Berühmt war auch das vom Unternehmer Joseph Anton von Maffei gegründete Lokomotivenwerk in der Hirschau im nördlichen Englischen Garten. In der Anlage wurden unter anderem auch Dampfschiffe gebaut. Mehr als 2000 Personen waren zeitweise hier beschäftigt. Erhalten sind noch die ehemaligen Werkswohnungen an der Gyßlingstraße. Von 1935 an bis in die Fünfzigerjahre wurden die Fabrikgebäude abgebrochen.

Noch stehen aber einige sehenswerte Objekte aus Münchens Industriegeschichte. Zum Beispiel die 1892 errichtete Hackerbrücke kurz vor dem Hauptbahnhof mit ihren charakteristischen Bögen. Weniger bekannt hingegen ist der Schmederersteg in Giesing über die Bahnstrecke nach Rosenheim. Diese Fußgängerbrücke aus dem Jahr 1871 gehört zu den wenigen erhaltenen Eisenkonstruktionen der frühen Bahnstrecken. Der Steg gewährleistet den durchgehenden Isar-Hochuferweg vom Kronepark nach Giesing.

Erhalten geblieben ist auch das Wohnheim aus dem Jahr 1927 für ledige Männer mit geringem Einkommen an der Bergmannstraße im Westend. Der Architekt Theodor Fischer schuf hier ein Beispiel von Neuem Bauen in München. Viele solcher Häuser gibt es nicht mehr in der Stadt.

Dass man die Vergangenheit in eine positive Zukunft überführen kann - dafür nennen die Initiatoren der Ausstellung einige Beispiele: die historischen Messehallen auf der Theresienhöhe, wo das Verkehrszentrum des Deutschen Museums untergebracht ist, das Kulturzentrum Muffatwerk beim Müller'schen Volksbad oder auch die Diamaltfabrik in Allach mit neuem Wohnungsbau und einem Kulturzentrum.

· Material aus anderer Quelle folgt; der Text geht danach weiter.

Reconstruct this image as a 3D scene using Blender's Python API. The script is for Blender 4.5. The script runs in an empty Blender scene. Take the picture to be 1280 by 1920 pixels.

Ein architektonisches Kleinod ist das frühere Paketzustellamt von Robert Vorhoelzer und Walter Schmidt aus den Zwanzigerjahren an der Arnulfstraße. Der markante Rundbau veränderte sich von 2010 an zum "Postpalast" und wurde eine Eventlocation. Dann gab es Pläne für ein Hotel. Schließlich erwarb der Internetkonzern Google das Areal und erweitert hier seinen Münchner Standort. Weniger klar ist, was aus dem früheren Eisenwerk ("Zeppelinhalle") in der Nähe des Ratzingerplatzes werden könnte. Nach Straßenbahnhof und Katastrophenschutzzentrum träumt man nun von neuen urbanen Nutzungen.